Prediction of output temperature and fracture permeability of EGS with dynamic injection rate based on deep learning method

Abstract

The heat recovery of the enhanced geothermal system (EGS) declines noticeably as mining progresses. Therefore, it is extremely important for the regulation of the later stage thermal extraction process. The later stage thermal extraction process can be reasonably regulated if the heat recovery capacity of EGS and reservoir parameters in the late stage can be precisely predicted based on the primary production data from the same EGS. In the present work, we developed a deep learning model based on the Long Short-Term Memory (LSTM) neural network to predict the late-stage output temperature and fracture permeability of EGS with dynamic injection rate. This model could deal with time series problems. When developing this model, the numerical results for 80 years of EGS operating dynamic injection conditions are adopted as a database in which the last 20 % are set as prediction data and can be considered as later stage (the upcoming) production data. We thoroughly assess the output temperature and fracture permeability prediction performance of the LSTM network by comparing them with the numerical results.
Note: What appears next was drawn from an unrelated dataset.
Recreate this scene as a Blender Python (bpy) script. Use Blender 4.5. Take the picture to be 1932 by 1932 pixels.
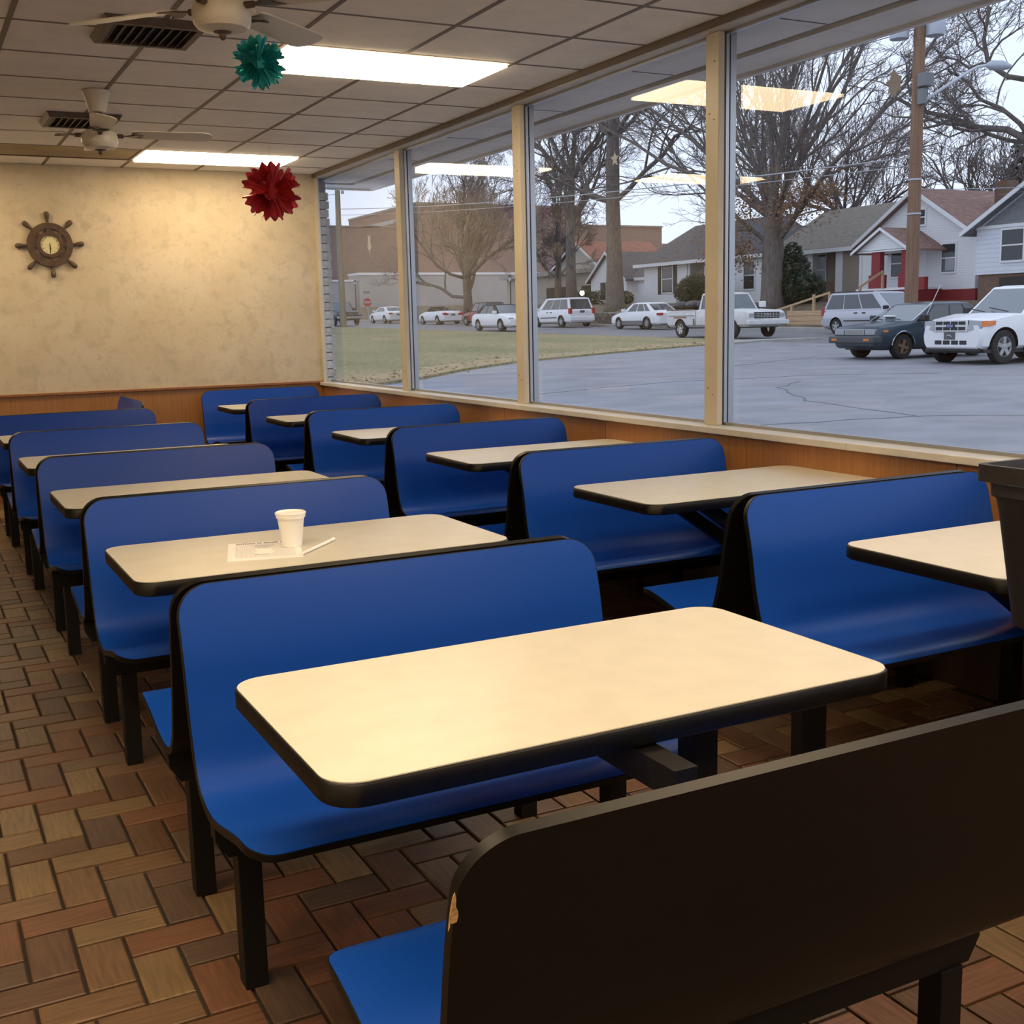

The comparisons reveal that the developed deep learning model could accurately predict the output temperature and fracture permeability of EGS under different dynamic injection rate, outperforming Gated Recurrent Unit (GRU) in prediction accuracy. This study demonstrates the potential of LSTM networks, in providing accurate, data-driven predictions for critical reservoir parameters, enabling more effective regulation of the thermal extraction process and optimizing long-term geothermal energy recovery.